# Source material start
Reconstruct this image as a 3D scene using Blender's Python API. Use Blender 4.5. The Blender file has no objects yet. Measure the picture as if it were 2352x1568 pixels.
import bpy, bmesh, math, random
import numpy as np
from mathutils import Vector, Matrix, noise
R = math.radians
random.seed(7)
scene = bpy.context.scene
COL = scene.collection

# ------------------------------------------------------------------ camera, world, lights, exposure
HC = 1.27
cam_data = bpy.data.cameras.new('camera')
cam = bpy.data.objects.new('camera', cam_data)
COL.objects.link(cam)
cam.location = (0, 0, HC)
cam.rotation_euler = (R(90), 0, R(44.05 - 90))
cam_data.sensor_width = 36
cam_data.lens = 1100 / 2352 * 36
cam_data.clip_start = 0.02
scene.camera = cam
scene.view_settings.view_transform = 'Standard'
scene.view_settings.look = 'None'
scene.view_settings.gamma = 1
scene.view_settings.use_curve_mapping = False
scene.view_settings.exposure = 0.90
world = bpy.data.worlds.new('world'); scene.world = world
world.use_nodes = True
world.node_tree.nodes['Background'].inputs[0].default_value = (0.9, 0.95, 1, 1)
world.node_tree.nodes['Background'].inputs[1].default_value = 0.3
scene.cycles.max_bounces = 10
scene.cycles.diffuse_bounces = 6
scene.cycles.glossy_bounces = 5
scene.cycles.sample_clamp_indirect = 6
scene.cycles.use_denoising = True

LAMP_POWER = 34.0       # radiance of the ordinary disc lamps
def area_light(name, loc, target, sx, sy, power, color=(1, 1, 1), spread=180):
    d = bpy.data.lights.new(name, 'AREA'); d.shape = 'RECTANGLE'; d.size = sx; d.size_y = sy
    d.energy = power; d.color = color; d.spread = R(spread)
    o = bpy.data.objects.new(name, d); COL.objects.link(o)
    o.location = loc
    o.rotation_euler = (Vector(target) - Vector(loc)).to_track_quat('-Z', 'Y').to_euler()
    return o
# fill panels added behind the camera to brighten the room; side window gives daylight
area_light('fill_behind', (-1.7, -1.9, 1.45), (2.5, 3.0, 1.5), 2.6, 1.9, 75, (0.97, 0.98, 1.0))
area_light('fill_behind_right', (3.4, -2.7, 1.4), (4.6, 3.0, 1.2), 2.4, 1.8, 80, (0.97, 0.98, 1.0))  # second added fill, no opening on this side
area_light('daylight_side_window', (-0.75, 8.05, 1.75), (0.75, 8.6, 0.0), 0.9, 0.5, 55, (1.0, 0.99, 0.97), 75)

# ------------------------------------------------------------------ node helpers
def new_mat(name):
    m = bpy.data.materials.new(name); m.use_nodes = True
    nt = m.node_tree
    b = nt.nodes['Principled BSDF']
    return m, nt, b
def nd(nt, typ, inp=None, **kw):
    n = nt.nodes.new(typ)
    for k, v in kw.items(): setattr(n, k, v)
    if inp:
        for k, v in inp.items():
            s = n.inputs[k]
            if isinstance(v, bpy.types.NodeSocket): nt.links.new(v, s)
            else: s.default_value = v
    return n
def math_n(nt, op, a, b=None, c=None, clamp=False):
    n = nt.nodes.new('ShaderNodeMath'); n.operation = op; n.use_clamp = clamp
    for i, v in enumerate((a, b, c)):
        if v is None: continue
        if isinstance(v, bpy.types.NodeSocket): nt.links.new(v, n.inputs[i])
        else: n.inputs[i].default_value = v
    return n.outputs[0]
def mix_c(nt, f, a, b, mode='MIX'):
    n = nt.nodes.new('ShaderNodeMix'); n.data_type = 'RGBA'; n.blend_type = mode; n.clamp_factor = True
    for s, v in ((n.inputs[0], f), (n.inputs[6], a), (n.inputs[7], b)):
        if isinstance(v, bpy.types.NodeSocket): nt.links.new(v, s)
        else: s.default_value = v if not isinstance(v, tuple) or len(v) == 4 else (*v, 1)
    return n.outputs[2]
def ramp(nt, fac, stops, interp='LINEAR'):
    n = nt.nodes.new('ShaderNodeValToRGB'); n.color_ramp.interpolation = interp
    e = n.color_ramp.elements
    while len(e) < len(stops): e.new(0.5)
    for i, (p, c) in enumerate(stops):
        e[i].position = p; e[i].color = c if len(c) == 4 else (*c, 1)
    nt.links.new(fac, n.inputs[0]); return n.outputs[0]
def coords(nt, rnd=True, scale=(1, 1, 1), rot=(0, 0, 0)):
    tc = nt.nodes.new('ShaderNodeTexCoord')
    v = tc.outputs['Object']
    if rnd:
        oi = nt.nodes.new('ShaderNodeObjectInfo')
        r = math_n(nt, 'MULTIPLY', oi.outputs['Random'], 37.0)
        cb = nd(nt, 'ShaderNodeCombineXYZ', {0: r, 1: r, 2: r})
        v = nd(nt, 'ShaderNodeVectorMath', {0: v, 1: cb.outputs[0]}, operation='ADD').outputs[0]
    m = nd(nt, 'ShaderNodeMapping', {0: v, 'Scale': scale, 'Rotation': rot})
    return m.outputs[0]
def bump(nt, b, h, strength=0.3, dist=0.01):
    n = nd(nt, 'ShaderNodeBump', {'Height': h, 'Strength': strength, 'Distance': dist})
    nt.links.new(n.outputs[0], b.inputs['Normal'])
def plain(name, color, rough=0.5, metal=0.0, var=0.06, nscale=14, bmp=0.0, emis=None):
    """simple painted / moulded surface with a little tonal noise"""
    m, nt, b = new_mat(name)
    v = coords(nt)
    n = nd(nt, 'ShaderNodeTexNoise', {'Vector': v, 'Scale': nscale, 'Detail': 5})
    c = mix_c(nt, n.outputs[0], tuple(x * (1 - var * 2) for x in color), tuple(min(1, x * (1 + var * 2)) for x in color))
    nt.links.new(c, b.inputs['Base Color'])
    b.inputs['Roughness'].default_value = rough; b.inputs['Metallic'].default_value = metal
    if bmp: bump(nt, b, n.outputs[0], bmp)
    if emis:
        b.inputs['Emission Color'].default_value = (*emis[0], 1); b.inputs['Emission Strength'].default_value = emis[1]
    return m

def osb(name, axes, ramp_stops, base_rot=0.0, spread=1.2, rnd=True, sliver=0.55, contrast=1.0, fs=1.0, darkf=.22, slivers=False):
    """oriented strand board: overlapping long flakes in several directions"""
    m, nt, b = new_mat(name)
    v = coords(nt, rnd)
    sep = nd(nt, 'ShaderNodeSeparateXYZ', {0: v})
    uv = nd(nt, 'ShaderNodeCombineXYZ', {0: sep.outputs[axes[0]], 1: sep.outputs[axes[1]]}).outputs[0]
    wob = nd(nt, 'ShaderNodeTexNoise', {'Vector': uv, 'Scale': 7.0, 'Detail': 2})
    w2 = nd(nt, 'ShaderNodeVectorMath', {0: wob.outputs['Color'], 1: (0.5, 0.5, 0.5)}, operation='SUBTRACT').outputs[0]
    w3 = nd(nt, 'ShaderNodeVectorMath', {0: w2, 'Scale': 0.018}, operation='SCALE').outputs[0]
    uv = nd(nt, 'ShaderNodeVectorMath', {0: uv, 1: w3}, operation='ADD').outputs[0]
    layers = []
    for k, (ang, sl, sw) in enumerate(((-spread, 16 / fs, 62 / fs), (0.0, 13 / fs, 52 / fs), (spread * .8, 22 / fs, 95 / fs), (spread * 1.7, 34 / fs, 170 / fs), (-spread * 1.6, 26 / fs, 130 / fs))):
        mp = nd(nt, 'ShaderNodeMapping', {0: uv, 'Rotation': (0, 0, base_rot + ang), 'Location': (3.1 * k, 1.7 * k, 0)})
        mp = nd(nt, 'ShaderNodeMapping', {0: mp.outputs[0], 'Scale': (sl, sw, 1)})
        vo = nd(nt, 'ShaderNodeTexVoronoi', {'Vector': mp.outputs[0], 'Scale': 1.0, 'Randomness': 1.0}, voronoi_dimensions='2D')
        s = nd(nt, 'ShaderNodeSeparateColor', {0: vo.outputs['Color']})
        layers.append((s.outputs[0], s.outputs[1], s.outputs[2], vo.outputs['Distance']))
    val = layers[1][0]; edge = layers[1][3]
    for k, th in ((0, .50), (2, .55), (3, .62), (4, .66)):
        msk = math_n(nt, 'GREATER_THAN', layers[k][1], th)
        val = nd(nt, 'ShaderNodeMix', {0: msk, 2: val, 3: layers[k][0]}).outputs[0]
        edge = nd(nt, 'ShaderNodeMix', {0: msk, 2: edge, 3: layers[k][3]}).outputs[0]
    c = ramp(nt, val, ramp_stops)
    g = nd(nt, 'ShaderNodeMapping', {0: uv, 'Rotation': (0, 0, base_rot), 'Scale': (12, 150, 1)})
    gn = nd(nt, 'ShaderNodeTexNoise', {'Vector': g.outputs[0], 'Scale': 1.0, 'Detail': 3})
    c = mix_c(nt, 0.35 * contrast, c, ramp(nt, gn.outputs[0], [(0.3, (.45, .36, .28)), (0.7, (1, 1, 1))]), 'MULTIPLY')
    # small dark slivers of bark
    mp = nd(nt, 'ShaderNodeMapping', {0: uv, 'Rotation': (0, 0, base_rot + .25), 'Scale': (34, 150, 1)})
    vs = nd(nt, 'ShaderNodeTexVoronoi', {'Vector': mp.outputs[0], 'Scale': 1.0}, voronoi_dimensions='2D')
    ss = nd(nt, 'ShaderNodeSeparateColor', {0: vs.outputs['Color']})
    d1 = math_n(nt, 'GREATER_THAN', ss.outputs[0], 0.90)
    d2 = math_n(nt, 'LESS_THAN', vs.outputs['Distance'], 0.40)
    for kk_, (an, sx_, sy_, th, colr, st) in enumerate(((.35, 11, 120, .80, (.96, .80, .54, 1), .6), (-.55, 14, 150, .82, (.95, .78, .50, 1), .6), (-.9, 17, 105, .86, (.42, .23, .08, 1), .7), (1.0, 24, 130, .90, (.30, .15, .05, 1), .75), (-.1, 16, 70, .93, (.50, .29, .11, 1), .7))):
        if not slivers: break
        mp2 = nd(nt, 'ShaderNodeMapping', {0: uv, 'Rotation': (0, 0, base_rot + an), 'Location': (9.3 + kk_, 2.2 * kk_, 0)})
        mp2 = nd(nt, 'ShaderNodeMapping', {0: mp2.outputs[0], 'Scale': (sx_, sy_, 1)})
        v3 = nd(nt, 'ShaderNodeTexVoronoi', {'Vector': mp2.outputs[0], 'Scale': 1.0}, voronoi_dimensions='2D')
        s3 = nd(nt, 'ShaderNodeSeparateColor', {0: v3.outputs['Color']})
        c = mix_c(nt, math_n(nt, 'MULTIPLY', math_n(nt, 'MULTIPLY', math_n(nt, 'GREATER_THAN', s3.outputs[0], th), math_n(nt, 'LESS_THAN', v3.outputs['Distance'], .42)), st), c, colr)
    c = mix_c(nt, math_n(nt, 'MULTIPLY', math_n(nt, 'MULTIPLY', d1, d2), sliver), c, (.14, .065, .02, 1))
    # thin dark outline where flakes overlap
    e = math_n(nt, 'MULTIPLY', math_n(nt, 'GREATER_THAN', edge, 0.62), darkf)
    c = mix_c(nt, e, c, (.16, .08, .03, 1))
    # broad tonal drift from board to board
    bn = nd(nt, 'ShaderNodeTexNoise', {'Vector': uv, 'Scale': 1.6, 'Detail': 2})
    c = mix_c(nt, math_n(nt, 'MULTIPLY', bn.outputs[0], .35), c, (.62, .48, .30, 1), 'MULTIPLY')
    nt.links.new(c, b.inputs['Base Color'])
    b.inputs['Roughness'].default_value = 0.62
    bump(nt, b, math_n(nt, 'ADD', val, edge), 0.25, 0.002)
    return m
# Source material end
*What you are asked to do*: Extract the lines above, from the first one through the one containing "COL = scene.collection", and return only those, unchanged.

*The solution*:
Reconstruct this image as a 3D scene using Blender's Python API. Use Blender 4.5. The Blender file has no objects yet. Measure the picture as if it were 2352x1568 pixels.
import bpy, bmesh, math, random
import numpy as np
from mathutils import Vector, Matrix, noise
R = math.radians
random.seed(7)
scene = bpy.context.scene
COL = scene.collection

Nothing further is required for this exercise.